> _What is needed_:
Each line below must be set down exactly; omit any image you find.

#### Information supplied ####

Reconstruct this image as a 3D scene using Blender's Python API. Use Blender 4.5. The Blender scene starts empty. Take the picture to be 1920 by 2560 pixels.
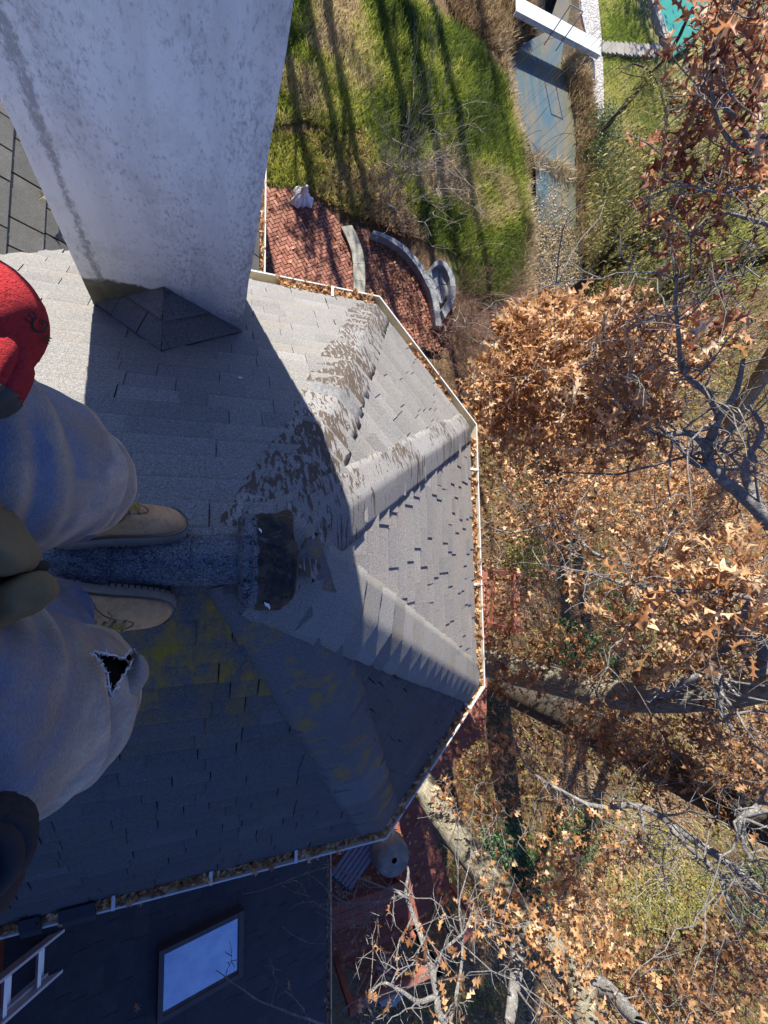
import bpy, bmesh, math, random
import numpy as np
from mathutils import Vector, Matrix, noise as mnoise

SC = bpy.context.scene
COL = SC.collection
rng = np.random.default_rng(7)
random.seed(7)
R = math.radians

# ------------------------------------------------------------------ camera
F_PX, CX, CY = 1138.5, 960.0, 1280.0                 # focal length and centre in photo pixels (1920 x 2560)
CAM = np.array([-0.174, 0.020, 1.45])                # apex of the roof is the origin, metres
ROW = np.array([[0.932, -0.013, 0.363], [0.019, -0.996, -0.085], [0.362, 0.086, -0.928]])
_u, _s, _v = np.linalg.svd(ROW)
ROW = _u @ _v
cam_d = bpy.data.cameras.new('camera')
cam = bpy.data.objects.new('camera', cam_d)
COL.objects.link(cam)
cam_d.sensor_fit = 'VERTICAL'
cam_d.sensor_height = 24.0
cam_d.lens = 24.0 * F_PX / 2560.0
cam_d.clip_start = 0.02
cam_d.clip_end = 400
m = Matrix.Identity(4)
for i in range(3):
    m[i][0] = ROW[0][i]
    m[i][1] = -ROW[1][i]
    m[i][2] = -ROW[2][i]
    m[i][3] = CAM[i]
cam.matrix_world = m
SC.camera = cam

# ------------------------------------------------------------------ light
SUN_EL = R(34.0)
SUN_H = np.array([-0.19, 0.98])
SUN_H = SUN_H / np.linalg.norm(SUN_H)
SUN_DIR = Vector((SUN_H[0] * math.cos(SUN_EL), SUN_H[1] * math.cos(SUN_EL), math.sin(SUN_EL)))
w = bpy.data.worlds.new('World')
SC.world = w
w.use_nodes = True
nt = w.node_tree
sky = nt.nodes.new('ShaderNodeTexSky')
sky.sky_type = 'NISHITA'
sky.sun_disc = False
sky.sun_elevation = SUN_EL
sky.sun_rotation = math.atan2(SUN_H[0], SUN_H[1])
sky.ozone_density = 1.6
bg = nt.nodes['Background']
bg.inputs[1].default_value = 0.056
smx = nt.nodes.new('ShaderNodeMix')
smx.data_type = 'RGBA'
smx.blend_type = 'MULTIPLY'
smx.inputs[0].default_value = 1.0
smx.inputs[7].default_value = (0.56, 0.80, 1.44, 1)          # blue tint added to the sky to turn the shadows bluer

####

> _Output of the task_:
Reconstruct this image as a 3D scene using Blender's Python API. Use Blender 4.5. The Blender scene starts empty. Take the picture to be 1920 by 2560 pixels.
import bpy, bmesh, math, random
import numpy as np
from mathutils import Vector, Matrix, noise as mnoise

SC = bpy.context.scene
COL = SC.collection
rng = np.random.default_rng(7)
random.seed(7)
R = math.radians

# ------------------------------------------------------------------ camera
F_PX, CX, CY = 1138.5, 960.0, 1280.0                 # focal length and centre in photo pixels (1920 x 2560)
CAM = np.array([-0.174, 0.020, 1.45])                # apex of the roof is the origin, metres
ROW = np.array([[0.932, -0.013, 0.363], [0.019, -0.996, -0.085], [0.362, 0.086, -0.928]])
_u, _s, _v = np.linalg.svd(ROW)
ROW = _u @ _v
cam_d = bpy.data.cameras.new('camera')
cam = bpy.data.objects.new('camera', cam_d)
COL.objects.link(cam)
cam_d.sensor_fit = 'VERTICAL'
cam_d.sensor_height = 24.0
cam_d.lens = 24.0 * F_PX / 2560.0
cam_d.clip_start = 0.02
cam_d.clip_end = 400
m = Matrix.Identity(4)
for i in range(3):
    m[i][0] = ROW[0][i]
    m[i][1] = -ROW[1][i]
    m[i][2] = -ROW[2][i]
    m[i][3] = CAM[i]
cam.matrix_world = m
SC.camera = cam

# ------------------------------------------------------------------ light
SUN_EL = R(34.0)
SUN_H = np.array([-0.19, 0.98])
SUN_H = SUN_H / np.linalg.norm(SUN_H)
SUN_DIR = Vector((SUN_H[0] * math.cos(SUN_EL), SUN_H[1] * math.cos(SUN_EL), math.sin(SUN_EL)))
w = bpy.data.worlds.new('World')
SC.world = w
w.use_nodes = True
nt = w.node_tree
sky = nt.nodes.new('ShaderNodeTexSky')
sky.sky_type = 'NISHITA'
sky.sun_disc = False
sky.sun_elevation = SUN_EL
sky.sun_rotation = math.atan2(SUN_H[0], SUN_H[1])
sky.ozone_density = 1.6
bg = nt.nodes['Background']
bg.inputs[1].default_value = 0.056
smx = nt.nodes.new('ShaderNodeMix')
smx.data_type = 'RGBA'
smx.blend_type = 'MULTIPLY'
smx.inputs[0].default_value = 1.0
smx.inputs[7].default_value = (0.56, 0.80, 1.44, 1)          # blue tint added to the sky to turn the shadows bluer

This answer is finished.